Rhino is available with plug-ins for CAM and for specific industrial design applications. Two plug-ins worth noting for automotive are Flamingo and Penguin, both rendering tools. Flamingo provides high-end, photorealistic ray-tracing/radiosity rendering. (The Rhino/Flamingo bundle costs $1,195.) Penguin ($195) is more for cartoon-like, watercolor, or freehand sketch-type renderings. A third plug-in, Bongo ($295 until October 31, 2004), gives designers the means to create simple animations using keyframe tools common in high-end animation packages.

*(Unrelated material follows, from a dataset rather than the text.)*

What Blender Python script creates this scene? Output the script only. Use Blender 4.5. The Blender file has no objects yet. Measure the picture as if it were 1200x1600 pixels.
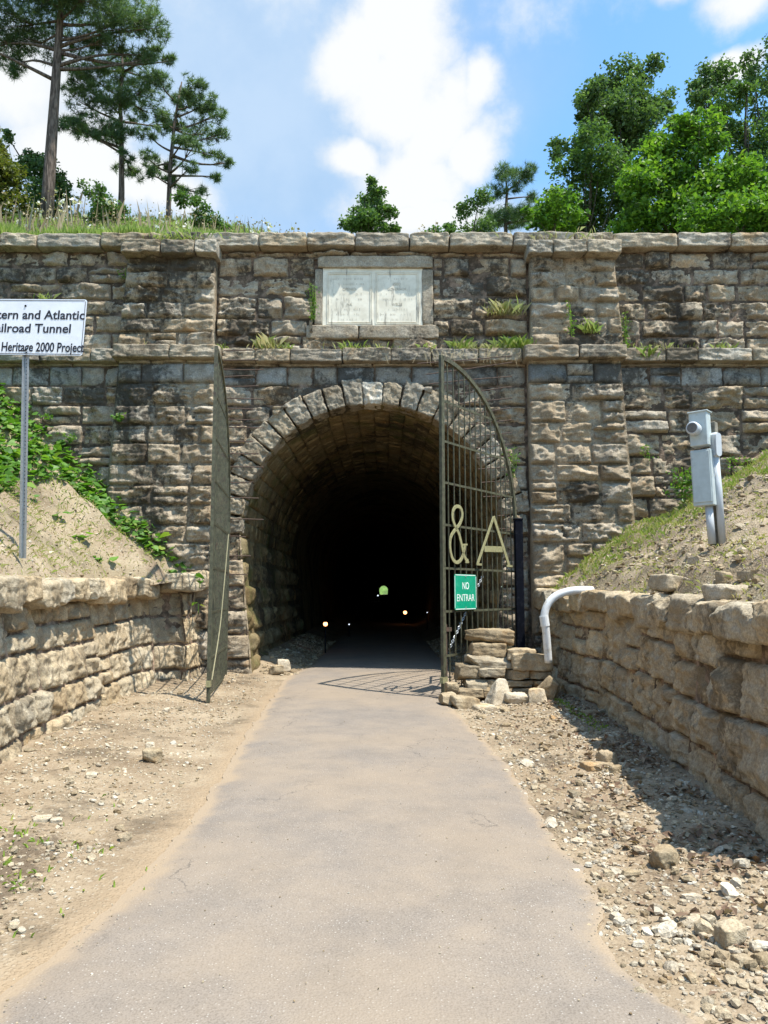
import bpy, math, random
import numpy as np
from mathutils import Vector, Matrix
C = bpy.context.scene
COL = C.collection
R = math.radians
# ------------------------------------------------------------------ camera
CAMZ = 1.5
PITCH = R(5.95)
cd = bpy.data.cameras.new("camera")
cam = bpy.data.objects.new("camera", cd); COL.objects.link(cam)
cam.location = (0, 0, CAMZ); cam.rotation_euler = (R(90) + PITCH, 0, 0)
cd.sensor_fit = 'VERTICAL'; cd.sensor_height = 36; cd.lens = 27.0
cd.clip_start = 0.05; cd.clip_end = 6000
C.camera = cam
C.render.resolution_x = 768; C.render.resolution_y = 1024
CP, SP = math.cos(PITCH), math.sin(PITCH)
def ray(px, py):
    X = (px - 600) / 1200; Y = (800 - py) / 1200
    return (X, CP - Y * SP, SP + Y * CP)
def at(px, py, Y):
    d = ray(px, py); t = Y / d[1]
    return np.array([t * d[0], Y, CAMZ + t * d[2]])
def ong(px, py, z=-0.1):
    d = ray(px, py); t = (z - CAMZ) / d[2]
    return np.array([t * d[0], t * d[1], z])
# ------------------------------------------------------------------ light
SUN = Vector((0.38, -0.25, 1.0)).normalized()
sl = bpy.data.lights.new("sun", 'SUN'); sl.energy = 5.0; sl.angle = R(0.5); sl.color = (1.0, 0.955, 0.87)
so = bpy.data.objects.new("sun", sl); COL.objects.link(so)
so.rotation_euler = SUN.to_track_quat('Z', 'Y').to_euler(); so.location = (20, -20, 40)
C.view_settings.view_transform = 'Standard'; C.view_settings.look = 'None'
C.view_settings.exposure = 0.72; C.view_settings.gamma = 1.0
try: C.view_settings.use_curve_mapping = False
except Exception: pass
C.render.engine = 'CYCLES'
C.cycles.max_bounces = 8; C.cycles.diffuse_bounces = 4
# ------------------------------------------------------------------ node helper
class N:
    def __init__(s, nt): s.nt = nt; s.n = nt.nodes; s.l = nt.links
    def put(s, sock, v):
        if isinstance(v, bpy.types.NodeSocket): s.l.new(v, sock)
        elif v is not None:
            if isinstance(v, (tuple, list)) and len(v) == 3 and sock.type == 'RGBA': v = (*v, 1)
            sock.default_value = v
    def new(s, t, **kw):
        n = s.n.new(t)
        for k, v in kw.items(): setattr(n, k, v)
        return n
    def math(s, op, a, b=None, c=None, clamp=False):
        n = s.new('ShaderNodeMath', operation=op, use_clamp=clamp)
        s.put(n.inputs[0], a); s.put(n.inputs[1], b)
        if c is not None: s.put(n.inputs[2], c)
        return n.outputs[0]
    def vmath(s, op, a, b=None):
        n = s.new('ShaderNodeVectorMath', operation=op)
        s.put(n.inputs[0], a); s.put(n.inputs[1], b)
        return n.outputs['Value'] if op in ('LENGTH', 'DOT_PRODUCT', 'DISTANCE') else n.outputs[0]
    def coord(s, w='Object'): return s.new('ShaderNodeTexCoord').outputs[w]
    def geo(s, w='Position'): return s.new('ShaderNodeNewGeometry').outputs[w]
    def scale(s, v, sc):
        return s.vmath('MULTIPLY', v, sc)
    def noise(s, sc, det=4, rough=.55, v=None, dist=0, col=False):
        n = s.new('ShaderNodeTexNoise'); s.put(n.inputs['Vector'], v)
        n.inputs['Scale'].default_value = sc; n.inputs['Detail'].default_value = det
        n.inputs['Roughness'].default_value = rough; n.inputs['Distortion'].default_value = dist
        return n.outputs['Color' if col else 'Fac']
    def voro(s, sc, v=None, feat='F1', out='Distance', rnd=1):
        n = s.new('ShaderNodeTexVoronoi', feature=feat); s.put(n.inputs['Vector'], v)
        n.inputs['Scale'].default_value = sc; n.inputs['Randomness'].default_value = rnd
        return n.outputs[out]
    def mix(s, f, a, b, mode='MIX'):
        n = s.new('ShaderNodeMix', data_type='RGBA', blend_type=mode)
        s.put(n.inputs[0], f); s.put(n.inputs[6], a); s.put(n.inputs[7], b)
        return n.outputs[2]
    def ss(s, v, a, b, lo=0., hi=1.):
        n = s.new('ShaderNodeMapRange', interpolation_type='SMOOTHSTEP')
        s.put(n.inputs[0], v)
        for i, q in enumerate((a, b, lo, hi)): n.inputs[1 + i].default_value = q
        return n.outputs[0]
    def lin(s, v, a, b, lo=0., hi=1.):
        n = s.new('ShaderNodeMapRange'); s.put(n.inputs[0], v)
        for i, q in enumerate((a, b, lo, hi)): n.inputs[1 + i].default_value = q
        return n.outputs[0]
    def attr(s, name, out='Color'):
        n = s.new('ShaderNodeAttribute'); n.attribute_name = name; return n.outputs[out]
    def sep(s, v):
        n = s.new('ShaderNodeSeparateXYZ'); s.put(n.inputs[0], v); return n.outputs
    def ramp(s, f, stops):
        n = s.new('ShaderNodeValToRGB'); s.put(n.inputs[0], f); e = n.color_ramp.elements
        while len(e) < len(stops): e.new(.5)
        for q, (p, c) in zip(e, stops): q.position = p; q.color = (*c, 1)
        return n.outputs[0]
    def bump(s, h, st=.5, d=.02, nrm=None):
        n = s.new('ShaderNodeBump'); s.put(n.inputs['Height'], h)
        n.inputs['Strength'].default_value = st; n.inputs['Distance'].default_value = d
        if nrm is not None: s.put(n.inputs['Normal'], nrm)
        return n.outputs[0]
def material(name):
    m = bpy.data.materials.new(name); m.use_nodes = True
    k = N(m.node_tree); b = m.node_tree.nodes['Principled BSDF']; k.b = b
    b.inputs['Roughness'].default_value = .9
    b.inputs['Specular IOR Level'].default_value = .25
    return m, k
def setb(k, col=None, rough=None, nrm=None, metal=None, spec=None):
    if col is not None: k.put(k.b.inputs['Base Color'], col)
    if rough is not None: k.put(k.b.inputs['Roughness'], rough)
    if nrm is not None: k.put(k.b.inputs['Normal'], nrm)
    if metal is not None: k.put(k.b.inputs['Metallic'], metal)
    if spec is not None: k.put(k.b.inputs['Specular IOR Level'], spec)
# ------------------------------------------------------------------ sky: Nishita plus cumulus by direction
W = bpy.data.worlds.new("World"); C.world = W; W.use_nodes = True
k = N(W.node_tree); bg = W.node_tree.nodes['Background']
sky = k.new('ShaderNodeTexSky', sky_type='NISHITA'); sky.sun_disc = False
sky.sun_elevation = math.asin(SUN.z); sky.sun_rotation = math.atan2(SUN.x, SUN.y)
sky.air_density = 1.0; sky.dust_density = 1.0; sky.ozone_density = 2.0; sky.altitude = 200
D = k.coord('Generated')
def blobs(lst, Dv):
    acc = None
    for (px, py, rx, ry) in lst:
        c = Vector(ray(px, py)).normalized()
        v = k.vmath('SUBTRACT', Dv, tuple(c))
        v = k.vmath('MULTIPLY', v, (1200 / rx, 1200 / rx * .6, 1200 / ry))
        f = k.math('SUBTRACT', 1.0, k.vmath('LENGTH', v))
        acc = f if acc is None else k.math('MAXIMUM', acc, f)
    return acc
warp = k.vmath('MULTIPLY', k.vmath('SUBTRACT', k.noise(5, 5, .6, D, col=True), (.5, .5, .5)), (.07, .07, .07))
Dw = k.vmath('ADD', D, warp)
fb = k.noise(8, 12, .66, D); fb2 = k.noise(3.2, 8, .6, D)
cum = blobs([(640, 40, 80, 120), (690, 200, 85, 100), (600, 20, 70, 90), (745, 240, 62, 62), (560, 90, 60, 80), (660, 290, 120, 80), (745, 125, 34, 46), (620, 150, 90, 90),
             (1155, -12, 62, 44), (1138, 106, 46, 22), (1050, -16, 40, 24), (30, 130, 90, 80), (110, 250, 110, 70), (230, 300, 120, 40), (560, 260, 60, 30), (660, 345, 170, 40),
             (900, -420, 420, 200), (-420, 200, 380, 160), (1650, 240, 300, 120), (300, -500, 420, 220)], Dw)
m1 = k.math('ADD', cum, k.math('MULTIPLY', k.math('SUBTRACT', fb, .5), 1.5))
m1 = k.ss(m1, -.05, .62)
veil = blobs([(330, 120, 420, 360), (480, 180, 380, 300), (60, 330, 500, 200), (700, 420, 600, 110)], Dw)
m2 = k.math('ADD', veil, k.math('MULTIPLY', k.math('SUBTRACT', fb2, .5), .7))
m2 = k.ss(m2, -.12, .75)
skyc = k.mix(1.0, sky.outputs[0], (1.05, 1.42, 1.5), 'MULTIPLY')
veilc = k.mix(k.ss(k.noise(4, 6, .6, D), .35, .7), (2.0, 2.85, 3.9), (2.7, 3.4, 4.2))
c1 = k.mix(k.math('MULTIPLY', m2, .85), skyc, veilc)
shade = k.ss(k.math('ADD', k.noise(6, 8, .6, D), k.math('MULTIPLY', cum, .45)), .32, .72)
cl = k.mix(shade, (2.9, 3.45, 4.1), (4.25, 4.35, 4.4))
c2 = k.mix(m1, c1, cl)
k.l.new(c2, bg.inputs['Color']); bg.inputs['Strength'].default_value = 0.14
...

WHAT'S THE TECHNOLOGY BASIS?
Rhino started in 1992 as an AutoCAD plug-in. The latest version, Rhino 3.0, is a complete rewrite. Mathematicians on-site can change the kernel--a full surface and solid kernel--as needed. The software runs on ordinary Windows desktops and laptops (256 MB RAM or more is recommended), and it takes advantage of OpenGL graphics cards.
WHAT DOESN'T RHINO DO?
Rhino does not currently support line weights, line types, plotting, sheet size, and things like that typically found in 2D CAD packages. However, there's a third-party plug-in that provides those functions.
WHAT ELSE IS THERE TO KNOW?
Rhino was the exclusive design software for the 2054 model-year Lexus ... in the movie Minority Report.